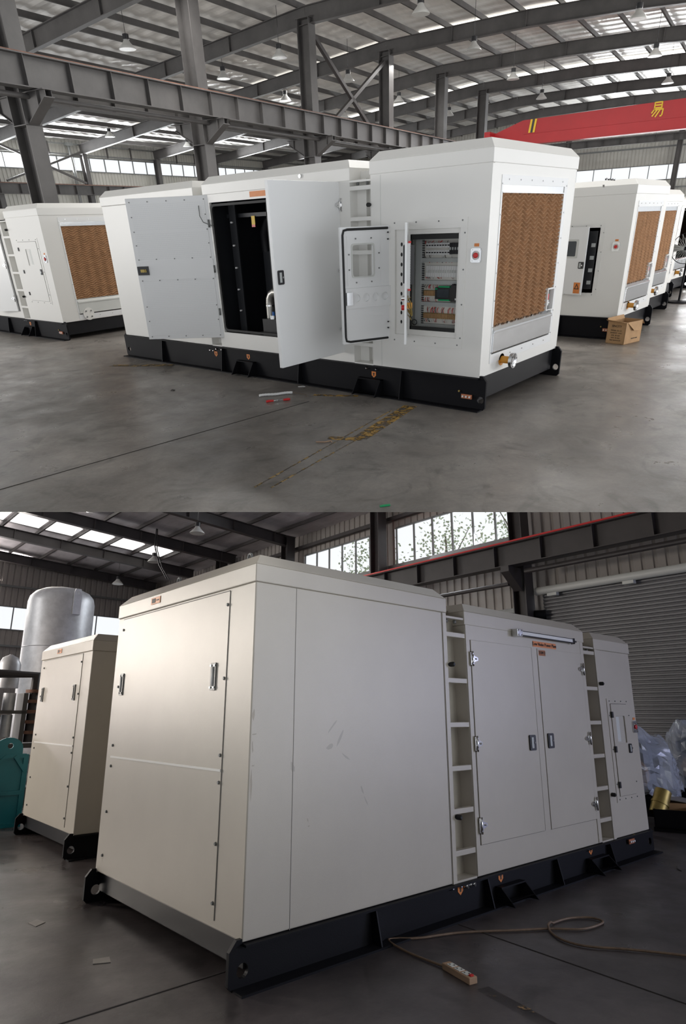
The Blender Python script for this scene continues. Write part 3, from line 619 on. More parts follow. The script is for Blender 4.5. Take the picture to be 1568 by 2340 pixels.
# ================================================================== the set at the left of the upper hall
Q = Gen('generator_set', UP, (.40, 10.3, 0), True, 'white generator on its own under the crane girder, control door shut, blank flange below', None, 'white_paint', 5.6, 2.2, .36)
Q.skid([1.25, 2.6], [1.6], [(1.58, .26)], .16, [(1.7, .32), (1.8, .32)])
Q.section(0, 1.50, 2.64, pad=(.42, 2.0, .80, 2.22)); Q.bay(1.50, 1.80, 2.62, RUNGS[:6]); Q.section(1.80, 5.6, 2.62)
Q.closed_control(.28, 1.26, .72, 2.02, latch_side=-1)
Q.estop(.12, 1.62); Q.knob(1.52, 2.2); Q.knob(1.5, .85)
Q.radiator(.42, 2.0, .80, 2.22, shiny=False, cutout=False, ne=80, nz=220, depth=.013)
k = Q.p('blank_flange', G().cyl((0, .62, .36 + .12), (-.03, .62, .48), .13, n=24), 'white_paint')
for q in range(4): Q.p('bolt', G().cyl((-.05, .62 + .085 * math.cos(q * PI / 2 + .78), .48 + .085 * math.sin(q * PI / 2 + .78)), (-.03, .62 + .085 * math.cos(q * PI / 2 + .78), .48 + .085 * math.sin(q * PI / 2 + .78)), .014, n=8), 'zinc_grey', k)
fn = leaf(1.95, 1, 20)
d = Q.p('door', G().box(.0, 1.15, -.05, .0, .52, 2.42).mapv(fn), 'white_door', label='door standing ajar')
for z in (.8, 1.5, 2.15): Q.hinge(d, .0, z, 1, -.055, fn)
Q.p('door_shut_line', G().box(1.925, 1.94, -.004, .0, .52, 2.42), 'gasket')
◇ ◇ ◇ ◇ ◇
Each line above is to be copied verbatim. Drop any image from the copy.

RESULT FOR THIS TASK
The Blender Python script for this scene continues. Write part 3, from line 619 on. More parts follow. The script is for Blender 4.5. Take the picture to be 1568 by 2340 pixels.
# ================================================================== the set at the left of the upper hall
Q = Gen('generator_set', UP, (.40, 10.3, 0), True, 'white generator on its own under the crane girder, control door shut, blank flange below', None, 'white_paint', 5.6, 2.2, .36)
Q.skid([1.25, 2.6], [1.6], [(1.58, .26)], .16, [(1.7, .32), (1.8, .32)])
Q.section(0, 1.50, 2.64, pad=(.42, 2.0, .80, 2.22)); Q.bay(1.50, 1.80, 2.62, RUNGS[:6]); Q.section(1.80, 5.6, 2.62)
Q.closed_control(.28, 1.26, .72, 2.02, latch_side=-1)
Q.estop(.12, 1.62); Q.knob(1.52, 2.2); Q.knob(1.5, .85)
Q.radiator(.42, 2.0, .80, 2.22, shiny=False, cutout=False, ne=80, nz=220, depth=.013)
k = Q.p('blank_flange', G().cyl((0, .62, .36 + .12), (-.03, .62, .48), .13, n=24), 'white_paint')
for q in range(4): Q.p('bolt', G().cyl((-.05, .62 + .085 * math.cos(q * PI / 2 + .78), .48 + .085 * math.sin(q * PI / 2 + .78)), (-.03, .62 + .085 * math.cos(q * PI / 2 + .78), .48 + .085 * math.sin(q * PI / 2 + .78)), .014, n=8), 'zinc_grey', k)
fn = leaf(1.95, 1, 20)
d = Q.p('door', G().box(.0, 1.15, -.05, .0, .52, 2.42).mapv(fn), 'white_door', label='door standing ajar')
for z in (.8, 1.5, 2.15): Q.hinge(d, .0, z, 1, -.055, fn)
Q.p('door_shut_line', G().box(1.925, 1.94, -.004, .0, .52, 2.42), 'gasket')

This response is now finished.